THE REQUEST
Set down exactly the first line of the entries and every line after it, through the line with "ext_sign((-.13, Y2, 2.03), .095, 'small".

3D scene scripts
-------------------------

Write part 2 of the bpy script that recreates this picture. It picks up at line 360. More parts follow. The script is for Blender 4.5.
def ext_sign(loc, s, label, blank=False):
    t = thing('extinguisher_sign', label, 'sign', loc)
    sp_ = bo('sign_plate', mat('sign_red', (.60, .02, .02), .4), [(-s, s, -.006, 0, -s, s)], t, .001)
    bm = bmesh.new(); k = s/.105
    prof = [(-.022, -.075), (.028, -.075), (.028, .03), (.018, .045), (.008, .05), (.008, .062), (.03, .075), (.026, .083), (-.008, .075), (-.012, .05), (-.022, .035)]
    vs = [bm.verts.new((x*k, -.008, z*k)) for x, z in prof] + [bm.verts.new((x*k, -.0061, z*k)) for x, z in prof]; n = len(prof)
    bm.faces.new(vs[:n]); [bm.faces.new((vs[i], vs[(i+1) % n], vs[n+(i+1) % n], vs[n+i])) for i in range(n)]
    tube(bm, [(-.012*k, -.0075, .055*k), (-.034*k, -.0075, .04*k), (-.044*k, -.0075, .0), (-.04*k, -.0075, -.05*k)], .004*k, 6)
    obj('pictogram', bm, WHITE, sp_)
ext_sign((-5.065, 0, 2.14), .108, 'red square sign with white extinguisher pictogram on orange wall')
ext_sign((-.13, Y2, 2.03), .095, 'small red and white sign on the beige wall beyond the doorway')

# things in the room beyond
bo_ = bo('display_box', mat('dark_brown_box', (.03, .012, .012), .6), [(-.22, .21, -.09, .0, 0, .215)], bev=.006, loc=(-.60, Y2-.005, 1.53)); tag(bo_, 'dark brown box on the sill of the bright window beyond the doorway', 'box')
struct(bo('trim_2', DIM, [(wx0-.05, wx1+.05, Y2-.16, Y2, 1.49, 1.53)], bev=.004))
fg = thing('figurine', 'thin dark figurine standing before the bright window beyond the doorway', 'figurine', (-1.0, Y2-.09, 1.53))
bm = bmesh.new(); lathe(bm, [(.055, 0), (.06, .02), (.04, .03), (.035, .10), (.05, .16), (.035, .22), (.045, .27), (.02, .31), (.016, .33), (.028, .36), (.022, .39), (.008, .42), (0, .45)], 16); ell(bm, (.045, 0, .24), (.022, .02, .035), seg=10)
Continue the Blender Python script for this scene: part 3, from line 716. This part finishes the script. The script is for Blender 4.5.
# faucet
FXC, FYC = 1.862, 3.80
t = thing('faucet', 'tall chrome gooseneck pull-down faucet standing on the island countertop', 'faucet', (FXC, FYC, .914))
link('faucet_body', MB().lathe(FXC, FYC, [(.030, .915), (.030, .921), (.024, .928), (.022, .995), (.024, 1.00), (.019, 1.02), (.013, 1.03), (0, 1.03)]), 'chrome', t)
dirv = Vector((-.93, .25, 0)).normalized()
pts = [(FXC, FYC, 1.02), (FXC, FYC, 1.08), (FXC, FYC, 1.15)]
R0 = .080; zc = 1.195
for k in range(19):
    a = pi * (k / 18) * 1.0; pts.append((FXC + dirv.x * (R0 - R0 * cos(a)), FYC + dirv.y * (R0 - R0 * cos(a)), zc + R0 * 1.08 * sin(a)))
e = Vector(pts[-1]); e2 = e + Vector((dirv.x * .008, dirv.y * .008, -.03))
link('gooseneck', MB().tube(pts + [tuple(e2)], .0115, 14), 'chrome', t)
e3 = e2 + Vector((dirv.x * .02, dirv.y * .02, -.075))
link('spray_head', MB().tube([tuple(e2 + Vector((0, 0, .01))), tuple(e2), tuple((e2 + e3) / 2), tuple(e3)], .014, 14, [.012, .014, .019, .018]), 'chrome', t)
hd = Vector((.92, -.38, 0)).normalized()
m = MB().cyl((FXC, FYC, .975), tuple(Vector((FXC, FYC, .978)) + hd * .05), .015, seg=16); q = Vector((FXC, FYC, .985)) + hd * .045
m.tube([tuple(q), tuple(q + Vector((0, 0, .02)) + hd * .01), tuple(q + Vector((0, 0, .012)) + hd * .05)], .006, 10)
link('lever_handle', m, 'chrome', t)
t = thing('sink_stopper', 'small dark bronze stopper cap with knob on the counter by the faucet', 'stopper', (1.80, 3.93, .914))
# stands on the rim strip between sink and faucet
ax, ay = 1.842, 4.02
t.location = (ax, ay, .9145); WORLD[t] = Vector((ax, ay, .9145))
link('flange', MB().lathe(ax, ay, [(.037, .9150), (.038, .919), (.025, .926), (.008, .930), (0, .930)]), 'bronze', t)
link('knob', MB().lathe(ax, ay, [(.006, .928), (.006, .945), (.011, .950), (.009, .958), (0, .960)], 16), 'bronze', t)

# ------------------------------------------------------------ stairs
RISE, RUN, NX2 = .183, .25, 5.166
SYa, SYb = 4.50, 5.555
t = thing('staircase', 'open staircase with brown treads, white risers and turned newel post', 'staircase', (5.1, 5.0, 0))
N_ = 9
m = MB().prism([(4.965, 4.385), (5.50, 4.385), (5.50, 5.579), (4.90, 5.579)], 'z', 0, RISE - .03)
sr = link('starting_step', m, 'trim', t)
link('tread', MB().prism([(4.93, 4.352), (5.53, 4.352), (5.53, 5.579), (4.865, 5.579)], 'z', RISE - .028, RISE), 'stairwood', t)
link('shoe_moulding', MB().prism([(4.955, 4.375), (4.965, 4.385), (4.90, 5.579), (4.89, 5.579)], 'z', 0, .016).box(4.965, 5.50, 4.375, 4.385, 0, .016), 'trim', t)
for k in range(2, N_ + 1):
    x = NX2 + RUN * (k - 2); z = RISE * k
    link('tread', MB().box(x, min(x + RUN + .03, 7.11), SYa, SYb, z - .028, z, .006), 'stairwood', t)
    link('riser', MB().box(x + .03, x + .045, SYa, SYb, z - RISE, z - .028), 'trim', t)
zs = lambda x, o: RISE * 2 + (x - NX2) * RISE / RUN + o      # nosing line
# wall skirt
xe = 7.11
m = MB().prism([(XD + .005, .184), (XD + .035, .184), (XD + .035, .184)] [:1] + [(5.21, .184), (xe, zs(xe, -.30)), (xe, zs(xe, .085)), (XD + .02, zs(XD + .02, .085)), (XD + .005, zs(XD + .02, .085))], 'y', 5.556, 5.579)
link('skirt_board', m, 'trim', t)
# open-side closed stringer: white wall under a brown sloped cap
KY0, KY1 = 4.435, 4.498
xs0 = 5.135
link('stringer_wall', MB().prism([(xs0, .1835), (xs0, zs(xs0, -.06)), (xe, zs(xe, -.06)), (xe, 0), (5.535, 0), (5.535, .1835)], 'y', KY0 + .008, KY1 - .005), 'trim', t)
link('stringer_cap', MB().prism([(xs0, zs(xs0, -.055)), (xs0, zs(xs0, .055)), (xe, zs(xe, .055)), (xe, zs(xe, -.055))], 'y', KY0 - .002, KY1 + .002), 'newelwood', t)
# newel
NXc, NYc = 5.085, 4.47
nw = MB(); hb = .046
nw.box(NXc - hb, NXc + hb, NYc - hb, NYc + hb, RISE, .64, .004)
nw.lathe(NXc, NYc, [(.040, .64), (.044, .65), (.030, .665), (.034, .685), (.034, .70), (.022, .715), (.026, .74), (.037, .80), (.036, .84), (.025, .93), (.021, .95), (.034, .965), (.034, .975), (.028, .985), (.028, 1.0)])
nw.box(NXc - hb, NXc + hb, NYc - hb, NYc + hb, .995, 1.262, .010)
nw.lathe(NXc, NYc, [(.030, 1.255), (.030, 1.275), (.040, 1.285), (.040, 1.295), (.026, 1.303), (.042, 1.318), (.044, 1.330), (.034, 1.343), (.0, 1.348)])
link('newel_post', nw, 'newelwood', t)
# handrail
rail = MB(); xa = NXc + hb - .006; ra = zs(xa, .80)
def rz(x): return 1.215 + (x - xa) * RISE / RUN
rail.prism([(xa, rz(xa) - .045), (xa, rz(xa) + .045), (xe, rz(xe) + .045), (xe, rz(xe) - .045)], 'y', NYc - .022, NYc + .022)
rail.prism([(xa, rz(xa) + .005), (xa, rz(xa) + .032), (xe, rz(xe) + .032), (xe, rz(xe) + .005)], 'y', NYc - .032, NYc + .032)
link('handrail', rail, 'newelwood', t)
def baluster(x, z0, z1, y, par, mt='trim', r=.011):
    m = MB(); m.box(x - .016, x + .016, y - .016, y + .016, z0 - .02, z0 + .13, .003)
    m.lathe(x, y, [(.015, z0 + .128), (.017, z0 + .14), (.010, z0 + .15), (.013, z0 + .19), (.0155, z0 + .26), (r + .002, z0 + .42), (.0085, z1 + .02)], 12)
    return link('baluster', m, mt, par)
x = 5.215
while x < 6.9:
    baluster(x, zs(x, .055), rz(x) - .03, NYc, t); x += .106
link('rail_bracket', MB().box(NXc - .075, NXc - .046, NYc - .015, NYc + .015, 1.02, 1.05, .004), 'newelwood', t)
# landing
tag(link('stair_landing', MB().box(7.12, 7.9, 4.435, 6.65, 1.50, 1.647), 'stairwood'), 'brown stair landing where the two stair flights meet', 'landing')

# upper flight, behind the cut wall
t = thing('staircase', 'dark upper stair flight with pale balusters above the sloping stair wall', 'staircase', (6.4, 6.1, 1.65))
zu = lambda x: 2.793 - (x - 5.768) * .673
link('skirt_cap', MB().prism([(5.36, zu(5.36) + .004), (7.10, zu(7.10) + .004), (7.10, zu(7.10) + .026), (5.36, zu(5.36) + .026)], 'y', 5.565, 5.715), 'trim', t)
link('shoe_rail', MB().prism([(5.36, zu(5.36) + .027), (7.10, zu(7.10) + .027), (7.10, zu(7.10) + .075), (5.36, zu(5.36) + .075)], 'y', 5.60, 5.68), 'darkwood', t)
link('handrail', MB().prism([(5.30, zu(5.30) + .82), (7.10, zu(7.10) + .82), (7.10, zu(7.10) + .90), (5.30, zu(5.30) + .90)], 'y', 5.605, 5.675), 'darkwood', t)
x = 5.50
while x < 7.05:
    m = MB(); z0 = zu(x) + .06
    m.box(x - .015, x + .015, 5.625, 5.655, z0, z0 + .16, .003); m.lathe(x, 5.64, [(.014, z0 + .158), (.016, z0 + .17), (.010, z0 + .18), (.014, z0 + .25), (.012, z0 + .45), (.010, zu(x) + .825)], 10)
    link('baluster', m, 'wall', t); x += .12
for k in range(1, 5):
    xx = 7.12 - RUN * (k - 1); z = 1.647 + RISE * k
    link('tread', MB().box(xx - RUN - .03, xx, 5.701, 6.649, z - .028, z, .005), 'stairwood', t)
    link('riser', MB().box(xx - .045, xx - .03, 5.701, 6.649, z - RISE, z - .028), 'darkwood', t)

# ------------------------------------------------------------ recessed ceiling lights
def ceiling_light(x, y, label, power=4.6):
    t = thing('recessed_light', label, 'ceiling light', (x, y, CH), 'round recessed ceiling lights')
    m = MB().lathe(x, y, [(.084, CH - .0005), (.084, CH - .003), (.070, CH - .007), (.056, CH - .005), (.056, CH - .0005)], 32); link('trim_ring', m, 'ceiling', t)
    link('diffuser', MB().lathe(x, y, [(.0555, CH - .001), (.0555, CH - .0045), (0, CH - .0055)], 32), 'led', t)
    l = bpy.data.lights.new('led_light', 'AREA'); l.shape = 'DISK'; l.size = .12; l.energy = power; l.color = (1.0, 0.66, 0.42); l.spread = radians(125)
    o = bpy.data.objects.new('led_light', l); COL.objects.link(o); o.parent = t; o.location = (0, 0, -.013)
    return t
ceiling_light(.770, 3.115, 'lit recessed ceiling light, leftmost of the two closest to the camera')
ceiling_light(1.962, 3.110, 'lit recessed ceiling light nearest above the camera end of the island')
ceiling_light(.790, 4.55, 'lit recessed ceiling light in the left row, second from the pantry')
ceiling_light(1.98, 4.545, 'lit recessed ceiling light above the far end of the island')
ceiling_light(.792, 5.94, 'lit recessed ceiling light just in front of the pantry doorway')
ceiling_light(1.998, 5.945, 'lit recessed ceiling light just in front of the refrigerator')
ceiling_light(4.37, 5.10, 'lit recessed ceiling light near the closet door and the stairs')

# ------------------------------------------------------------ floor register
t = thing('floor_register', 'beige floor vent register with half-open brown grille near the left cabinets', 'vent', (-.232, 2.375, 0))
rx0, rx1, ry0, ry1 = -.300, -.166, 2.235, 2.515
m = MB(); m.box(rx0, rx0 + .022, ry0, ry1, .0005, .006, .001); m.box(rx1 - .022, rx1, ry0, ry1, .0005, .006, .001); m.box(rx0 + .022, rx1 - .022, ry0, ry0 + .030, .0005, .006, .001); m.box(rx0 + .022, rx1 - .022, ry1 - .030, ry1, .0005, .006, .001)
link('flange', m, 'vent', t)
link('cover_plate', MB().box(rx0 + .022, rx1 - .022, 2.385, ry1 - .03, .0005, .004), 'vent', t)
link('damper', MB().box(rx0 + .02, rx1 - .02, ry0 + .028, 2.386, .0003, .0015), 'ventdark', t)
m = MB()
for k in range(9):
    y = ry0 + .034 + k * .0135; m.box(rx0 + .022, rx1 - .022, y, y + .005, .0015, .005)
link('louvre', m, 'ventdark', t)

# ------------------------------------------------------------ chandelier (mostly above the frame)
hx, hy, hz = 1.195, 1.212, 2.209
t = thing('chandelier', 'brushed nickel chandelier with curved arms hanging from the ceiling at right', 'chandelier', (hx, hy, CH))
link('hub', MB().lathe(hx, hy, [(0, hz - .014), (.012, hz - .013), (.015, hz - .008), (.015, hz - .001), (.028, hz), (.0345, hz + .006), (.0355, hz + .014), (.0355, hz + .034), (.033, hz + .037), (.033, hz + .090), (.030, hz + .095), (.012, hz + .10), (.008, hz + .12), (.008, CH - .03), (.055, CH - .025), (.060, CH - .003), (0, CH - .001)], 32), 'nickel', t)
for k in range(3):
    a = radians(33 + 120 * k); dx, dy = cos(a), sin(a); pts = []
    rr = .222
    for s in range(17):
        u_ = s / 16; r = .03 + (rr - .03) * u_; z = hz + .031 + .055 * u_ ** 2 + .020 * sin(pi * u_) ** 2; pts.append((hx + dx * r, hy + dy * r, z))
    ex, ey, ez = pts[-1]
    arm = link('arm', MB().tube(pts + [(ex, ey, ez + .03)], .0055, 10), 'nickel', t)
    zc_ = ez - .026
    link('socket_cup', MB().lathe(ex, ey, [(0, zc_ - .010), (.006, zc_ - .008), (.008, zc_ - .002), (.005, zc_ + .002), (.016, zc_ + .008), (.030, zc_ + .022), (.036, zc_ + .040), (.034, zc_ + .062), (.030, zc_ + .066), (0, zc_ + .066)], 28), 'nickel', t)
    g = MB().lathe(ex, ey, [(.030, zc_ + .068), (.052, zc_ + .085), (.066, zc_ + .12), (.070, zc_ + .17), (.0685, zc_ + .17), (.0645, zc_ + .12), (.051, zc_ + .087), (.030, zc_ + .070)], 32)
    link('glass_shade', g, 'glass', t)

-------------------------

FULL RESPONSE
Write part 2 of the bpy script that recreates this picture. It picks up at line 360. More parts follow. The script is for Blender 4.5.
def ext_sign(loc, s, label, blank=False):
    t = thing('extinguisher_sign', label, 'sign', loc)
    sp_ = bo('sign_plate', mat('sign_red', (.60, .02, .02), .4), [(-s, s, -.006, 0, -s, s)], t, .001)
    bm = bmesh.new(); k = s/.105
    prof = [(-.022, -.075), (.028, -.075), (.028, .03), (.018, .045), (.008, .05), (.008, .062), (.03, .075), (.026, .083), (-.008, .075), (-.012, .05), (-.022, .035)]
    vs = [bm.verts.new((x*k, -.008, z*k)) for x, z in prof] + [bm.verts.new((x*k, -.0061, z*k)) for x, z in prof]; n = len(prof)
    bm.faces.new(vs[:n]); [bm.faces.new((vs[i], vs[(i+1) % n], vs[n+(i+1) % n], vs[n+i])) for i in range(n)]
    tube(bm, [(-.012*k, -.0075, .055*k), (-.034*k, -.0075, .04*k), (-.044*k, -.0075, .0), (-.04*k, -.0075, -.05*k)], .004*k, 6)
    obj('pictogram', bm, WHITE, sp_)
ext_sign((-5.065, 0, 2.14), .108, 'red square sign with white extinguisher pictogram on orange wall')
ext_sign((-.13, Y2, 2.03), .095, 'small red and white sign on the beige wall beyond the doorway')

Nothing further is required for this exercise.